** GIVEN EXERCISE **
Repeat the listing below word for word, stopping after the line that contains "COL = scene.collection".

────────────────────

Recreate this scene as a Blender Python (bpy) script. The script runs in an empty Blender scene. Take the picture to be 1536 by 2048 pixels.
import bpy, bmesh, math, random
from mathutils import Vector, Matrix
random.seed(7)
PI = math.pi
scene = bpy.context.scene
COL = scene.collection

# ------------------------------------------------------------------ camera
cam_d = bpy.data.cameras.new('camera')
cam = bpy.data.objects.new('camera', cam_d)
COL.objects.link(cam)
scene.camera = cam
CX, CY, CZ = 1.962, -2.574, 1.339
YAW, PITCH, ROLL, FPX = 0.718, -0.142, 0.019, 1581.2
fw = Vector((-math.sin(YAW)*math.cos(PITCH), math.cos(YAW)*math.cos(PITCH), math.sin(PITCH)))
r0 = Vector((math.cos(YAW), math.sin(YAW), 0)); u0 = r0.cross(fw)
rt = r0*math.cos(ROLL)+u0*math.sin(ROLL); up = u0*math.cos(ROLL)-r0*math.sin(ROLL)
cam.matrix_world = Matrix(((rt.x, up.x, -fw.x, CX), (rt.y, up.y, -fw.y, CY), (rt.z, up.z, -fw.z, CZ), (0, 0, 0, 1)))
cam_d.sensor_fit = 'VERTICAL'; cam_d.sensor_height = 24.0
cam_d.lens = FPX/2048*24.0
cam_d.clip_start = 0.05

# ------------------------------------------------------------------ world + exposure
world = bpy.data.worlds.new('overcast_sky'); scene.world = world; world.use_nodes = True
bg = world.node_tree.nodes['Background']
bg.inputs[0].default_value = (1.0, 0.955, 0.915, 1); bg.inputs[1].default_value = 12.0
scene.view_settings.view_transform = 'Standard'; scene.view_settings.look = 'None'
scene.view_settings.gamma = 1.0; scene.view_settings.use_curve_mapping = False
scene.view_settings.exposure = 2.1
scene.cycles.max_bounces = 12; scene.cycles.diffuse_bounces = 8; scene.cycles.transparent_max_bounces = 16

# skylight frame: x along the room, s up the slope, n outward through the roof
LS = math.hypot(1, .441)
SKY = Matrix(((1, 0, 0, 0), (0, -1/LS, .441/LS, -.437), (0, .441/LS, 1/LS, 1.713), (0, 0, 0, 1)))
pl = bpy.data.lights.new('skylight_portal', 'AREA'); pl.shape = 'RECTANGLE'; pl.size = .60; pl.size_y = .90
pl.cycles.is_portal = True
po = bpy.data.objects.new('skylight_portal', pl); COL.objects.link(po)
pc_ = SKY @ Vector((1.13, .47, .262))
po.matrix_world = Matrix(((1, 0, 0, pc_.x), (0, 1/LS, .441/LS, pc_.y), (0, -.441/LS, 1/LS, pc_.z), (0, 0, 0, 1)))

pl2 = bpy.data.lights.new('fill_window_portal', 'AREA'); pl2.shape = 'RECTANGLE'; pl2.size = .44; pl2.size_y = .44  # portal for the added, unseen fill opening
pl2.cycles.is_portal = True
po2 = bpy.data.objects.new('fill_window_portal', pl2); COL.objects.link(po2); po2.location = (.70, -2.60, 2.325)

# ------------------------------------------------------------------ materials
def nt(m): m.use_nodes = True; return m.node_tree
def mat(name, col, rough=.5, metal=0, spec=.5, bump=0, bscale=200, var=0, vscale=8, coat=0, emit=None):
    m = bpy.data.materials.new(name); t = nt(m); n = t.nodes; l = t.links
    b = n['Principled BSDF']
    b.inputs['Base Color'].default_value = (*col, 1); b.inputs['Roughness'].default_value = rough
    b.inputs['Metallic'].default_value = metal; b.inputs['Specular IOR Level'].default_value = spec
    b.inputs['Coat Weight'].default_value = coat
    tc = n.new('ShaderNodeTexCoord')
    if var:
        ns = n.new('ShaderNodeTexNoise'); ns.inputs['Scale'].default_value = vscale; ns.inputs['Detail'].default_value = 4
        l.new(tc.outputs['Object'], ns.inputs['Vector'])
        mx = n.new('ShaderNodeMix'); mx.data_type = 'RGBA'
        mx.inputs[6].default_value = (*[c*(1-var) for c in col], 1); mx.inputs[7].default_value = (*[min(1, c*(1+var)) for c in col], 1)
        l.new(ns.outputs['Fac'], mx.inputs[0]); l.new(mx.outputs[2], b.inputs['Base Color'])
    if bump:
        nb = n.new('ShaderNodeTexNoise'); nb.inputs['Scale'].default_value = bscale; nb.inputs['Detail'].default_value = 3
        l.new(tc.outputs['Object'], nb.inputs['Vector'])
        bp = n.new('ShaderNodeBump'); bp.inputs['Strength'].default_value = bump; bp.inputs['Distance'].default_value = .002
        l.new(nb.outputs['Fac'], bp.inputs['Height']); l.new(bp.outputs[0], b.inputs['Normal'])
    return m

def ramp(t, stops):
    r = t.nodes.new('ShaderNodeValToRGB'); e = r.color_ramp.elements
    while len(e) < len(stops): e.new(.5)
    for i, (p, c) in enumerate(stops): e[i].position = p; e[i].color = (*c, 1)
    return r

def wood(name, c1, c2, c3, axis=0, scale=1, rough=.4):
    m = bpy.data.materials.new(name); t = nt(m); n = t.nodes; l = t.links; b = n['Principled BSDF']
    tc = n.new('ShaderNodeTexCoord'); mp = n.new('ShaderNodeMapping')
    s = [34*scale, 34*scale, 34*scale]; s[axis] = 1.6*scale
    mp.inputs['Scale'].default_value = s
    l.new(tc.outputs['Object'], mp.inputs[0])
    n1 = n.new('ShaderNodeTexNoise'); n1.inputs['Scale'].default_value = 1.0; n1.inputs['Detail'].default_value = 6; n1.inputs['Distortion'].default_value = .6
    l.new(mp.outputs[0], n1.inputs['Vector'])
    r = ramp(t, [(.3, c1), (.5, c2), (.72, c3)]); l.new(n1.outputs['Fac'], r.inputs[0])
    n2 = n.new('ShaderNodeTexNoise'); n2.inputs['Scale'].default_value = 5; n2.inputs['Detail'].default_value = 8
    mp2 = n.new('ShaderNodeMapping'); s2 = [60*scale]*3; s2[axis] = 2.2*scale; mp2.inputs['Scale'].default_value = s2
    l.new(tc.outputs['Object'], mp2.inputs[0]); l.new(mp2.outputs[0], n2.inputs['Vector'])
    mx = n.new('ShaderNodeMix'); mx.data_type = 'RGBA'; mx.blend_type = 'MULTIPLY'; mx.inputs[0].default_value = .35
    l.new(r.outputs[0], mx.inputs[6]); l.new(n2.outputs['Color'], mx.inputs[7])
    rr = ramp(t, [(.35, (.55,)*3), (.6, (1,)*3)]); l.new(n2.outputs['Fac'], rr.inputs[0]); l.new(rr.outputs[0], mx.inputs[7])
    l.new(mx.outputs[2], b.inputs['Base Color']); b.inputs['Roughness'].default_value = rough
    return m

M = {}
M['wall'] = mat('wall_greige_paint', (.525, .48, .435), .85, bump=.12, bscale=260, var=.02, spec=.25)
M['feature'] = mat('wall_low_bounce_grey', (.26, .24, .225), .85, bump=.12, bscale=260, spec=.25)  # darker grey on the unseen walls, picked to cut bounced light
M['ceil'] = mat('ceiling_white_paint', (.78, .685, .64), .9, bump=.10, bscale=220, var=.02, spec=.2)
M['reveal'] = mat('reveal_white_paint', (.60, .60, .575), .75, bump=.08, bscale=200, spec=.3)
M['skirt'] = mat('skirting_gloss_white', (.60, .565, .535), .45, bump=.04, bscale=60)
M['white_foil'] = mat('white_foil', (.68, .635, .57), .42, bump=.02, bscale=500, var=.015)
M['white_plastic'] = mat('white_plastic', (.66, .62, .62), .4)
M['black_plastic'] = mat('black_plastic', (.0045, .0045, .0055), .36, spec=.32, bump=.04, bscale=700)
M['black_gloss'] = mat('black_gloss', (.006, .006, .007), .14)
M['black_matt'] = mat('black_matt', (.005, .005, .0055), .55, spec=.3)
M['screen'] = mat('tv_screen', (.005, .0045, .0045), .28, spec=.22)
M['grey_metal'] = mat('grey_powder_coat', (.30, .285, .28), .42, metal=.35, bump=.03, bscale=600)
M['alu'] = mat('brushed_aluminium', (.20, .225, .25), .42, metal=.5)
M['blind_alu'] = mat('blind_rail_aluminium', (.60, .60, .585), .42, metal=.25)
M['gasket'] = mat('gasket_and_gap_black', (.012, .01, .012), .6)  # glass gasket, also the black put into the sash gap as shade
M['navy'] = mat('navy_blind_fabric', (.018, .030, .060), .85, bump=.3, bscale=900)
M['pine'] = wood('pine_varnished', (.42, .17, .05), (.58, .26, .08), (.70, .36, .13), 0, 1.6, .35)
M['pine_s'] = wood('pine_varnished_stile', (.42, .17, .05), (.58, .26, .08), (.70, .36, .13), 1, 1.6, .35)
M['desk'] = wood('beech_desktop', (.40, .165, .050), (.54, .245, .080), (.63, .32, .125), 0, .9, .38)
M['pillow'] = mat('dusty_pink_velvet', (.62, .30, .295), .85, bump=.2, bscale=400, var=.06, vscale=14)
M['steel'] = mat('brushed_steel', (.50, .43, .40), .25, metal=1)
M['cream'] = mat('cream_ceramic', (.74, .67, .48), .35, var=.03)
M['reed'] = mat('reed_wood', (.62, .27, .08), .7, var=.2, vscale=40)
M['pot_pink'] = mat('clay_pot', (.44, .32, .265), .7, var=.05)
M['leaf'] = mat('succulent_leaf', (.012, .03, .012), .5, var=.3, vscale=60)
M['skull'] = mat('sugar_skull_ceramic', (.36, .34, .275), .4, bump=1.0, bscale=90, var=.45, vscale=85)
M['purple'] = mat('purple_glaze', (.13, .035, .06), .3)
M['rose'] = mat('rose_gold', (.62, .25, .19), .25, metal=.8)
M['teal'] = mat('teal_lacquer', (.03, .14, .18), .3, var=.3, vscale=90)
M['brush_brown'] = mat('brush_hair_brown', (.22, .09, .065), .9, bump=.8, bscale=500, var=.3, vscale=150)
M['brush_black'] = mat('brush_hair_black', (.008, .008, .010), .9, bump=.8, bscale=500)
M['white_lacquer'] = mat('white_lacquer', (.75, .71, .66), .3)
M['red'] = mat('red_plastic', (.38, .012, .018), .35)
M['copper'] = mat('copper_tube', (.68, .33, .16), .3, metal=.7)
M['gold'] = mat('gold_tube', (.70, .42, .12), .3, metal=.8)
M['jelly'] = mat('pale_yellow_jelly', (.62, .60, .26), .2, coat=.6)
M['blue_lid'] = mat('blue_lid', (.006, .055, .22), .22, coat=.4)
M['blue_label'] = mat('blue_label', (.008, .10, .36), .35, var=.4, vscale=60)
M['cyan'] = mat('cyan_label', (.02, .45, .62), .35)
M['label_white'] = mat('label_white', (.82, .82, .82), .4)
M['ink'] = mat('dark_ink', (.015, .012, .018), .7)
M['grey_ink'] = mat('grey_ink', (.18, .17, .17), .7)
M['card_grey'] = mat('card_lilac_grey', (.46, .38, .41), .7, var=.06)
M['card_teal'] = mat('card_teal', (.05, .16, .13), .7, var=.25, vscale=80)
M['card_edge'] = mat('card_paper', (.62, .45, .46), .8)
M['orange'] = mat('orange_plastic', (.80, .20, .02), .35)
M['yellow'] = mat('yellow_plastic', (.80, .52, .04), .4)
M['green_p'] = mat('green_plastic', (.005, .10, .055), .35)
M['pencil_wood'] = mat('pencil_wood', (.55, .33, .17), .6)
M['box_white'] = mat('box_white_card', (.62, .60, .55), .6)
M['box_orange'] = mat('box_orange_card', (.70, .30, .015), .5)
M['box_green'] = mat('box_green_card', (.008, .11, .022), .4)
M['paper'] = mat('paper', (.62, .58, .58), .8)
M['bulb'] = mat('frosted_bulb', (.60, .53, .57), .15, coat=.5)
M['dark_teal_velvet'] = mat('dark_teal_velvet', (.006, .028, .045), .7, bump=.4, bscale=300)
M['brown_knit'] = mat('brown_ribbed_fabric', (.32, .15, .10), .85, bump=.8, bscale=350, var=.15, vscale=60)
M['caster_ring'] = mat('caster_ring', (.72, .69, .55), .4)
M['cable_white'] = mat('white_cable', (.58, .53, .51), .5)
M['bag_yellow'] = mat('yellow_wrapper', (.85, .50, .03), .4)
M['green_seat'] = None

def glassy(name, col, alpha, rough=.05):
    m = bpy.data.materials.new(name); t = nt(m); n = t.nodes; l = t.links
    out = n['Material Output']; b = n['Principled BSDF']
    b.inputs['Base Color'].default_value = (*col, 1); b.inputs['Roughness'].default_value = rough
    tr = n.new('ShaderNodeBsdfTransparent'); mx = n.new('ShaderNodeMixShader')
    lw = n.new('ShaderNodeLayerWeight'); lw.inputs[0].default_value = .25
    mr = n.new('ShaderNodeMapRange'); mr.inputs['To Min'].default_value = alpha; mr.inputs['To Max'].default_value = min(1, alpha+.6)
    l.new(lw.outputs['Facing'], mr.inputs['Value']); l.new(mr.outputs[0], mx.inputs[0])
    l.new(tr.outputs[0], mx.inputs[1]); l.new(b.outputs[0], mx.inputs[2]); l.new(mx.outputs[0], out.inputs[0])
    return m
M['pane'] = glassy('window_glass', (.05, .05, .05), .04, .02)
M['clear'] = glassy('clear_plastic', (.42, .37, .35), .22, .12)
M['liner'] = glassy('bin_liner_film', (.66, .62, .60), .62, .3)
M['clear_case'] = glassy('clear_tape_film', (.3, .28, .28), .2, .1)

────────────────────

** RESULT FOR THIS EXERCISE **
Recreate this scene as a Blender Python (bpy) script. The script runs in an empty Blender scene. Take the picture to be 1536 by 2048 pixels.
import bpy, bmesh, math, random
from mathutils import Vector, Matrix
random.seed(7)
PI = math.pi
scene = bpy.context.scene
COL = scene.collection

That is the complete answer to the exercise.